In der Sitzung des Technik-Ausschusses des Gemeinderats am 23. Mai sollen nun alle Ergebnisse präsentiert werden. Dann müssten die Stadträtinnen und Stadträte entscheiden, wie die Verkehrsführung in der Innenstadt langfristig aussehen soll, sagte Eisenhauer. Er selbst macht kein Hehl daraus, dass er die aktuelle Verkehrsführung in der City gerne dauerhaft beibehalten würde.
Aber auch in diesem Fall könne man die bisherigen Barken und die Schranke nicht einfach stehen lassen, denn das seien ja lediglich provisorische Instrumente, betonte der Dezernent.
Geld müsste bereitgestellt werden
Bei einer Verstetigung des Verkehrsversuchs sei dagegen ein ganz anderer rechtlicher Rahmen nötig. Dann müssten betroffene Straßenbereiche auch entwidmet, also auch rechtlich von der Straße zur Fußgängerzone umgewandelt werden.
Außerdem wären auch dauerhafte bauliche Veränderungen notwendig - etwa die Einrichtung richtiger Abbiegespuren in der Fressgasse oder am Stadthaus. Da müsste sich die Politik erst überlegen, wie das aussehen soll, sagte der Bürgermeister. Und auch entsprechend Geld für einen Umbau bereitstellen.

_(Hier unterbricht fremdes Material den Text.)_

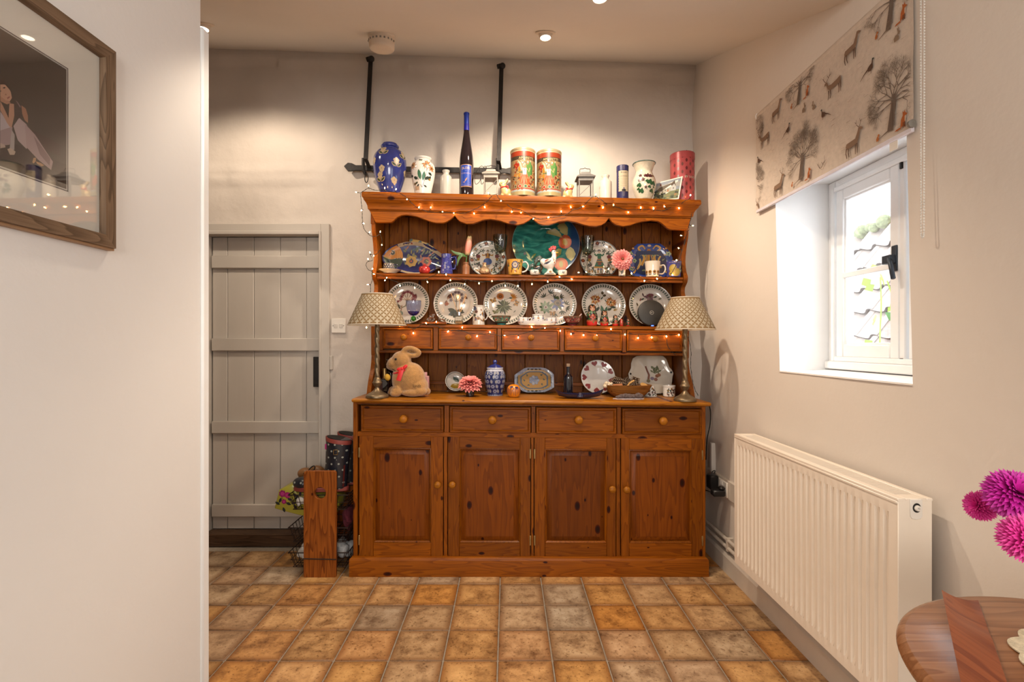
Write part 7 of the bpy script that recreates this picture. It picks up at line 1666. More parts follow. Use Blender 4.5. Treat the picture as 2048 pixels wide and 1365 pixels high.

IHK, Handelsverband Nordbaden und Werbegemeinschaft City sind froh über das Ende des Versuchs, wie in einer gemeinsamen Stellungnahme deutlich wird. Jetzt gelte es, den Rückbau des Versuchs schnellstmöglich abzuschließen. „Damit kann die Innenstadtwirtschaft zuverlässig planen und daran arbeiten, im Buga-Jahr 2023 mehr Besucher in die City zu bringen.“ Die IHK-Kaufkraftanalyse zeige, dass die Kaufkraftbindungsquote in der Mannheimer Innenstadt um rund ein Drittel zurückgegangen sei „und damit gravierende Umsatzverluste im Einzelhandel einhergehen“. Dieser Rückgang sei „weit überdurchschnittlich, obwohl die Innenstadtwirtschaft exzellent aufgestellt ist“. Die Innenstadt müsse für alle Verkehrsmittel erreichbar bleiben, damit so wieder mehr Kaufkraft gebunden werden könne.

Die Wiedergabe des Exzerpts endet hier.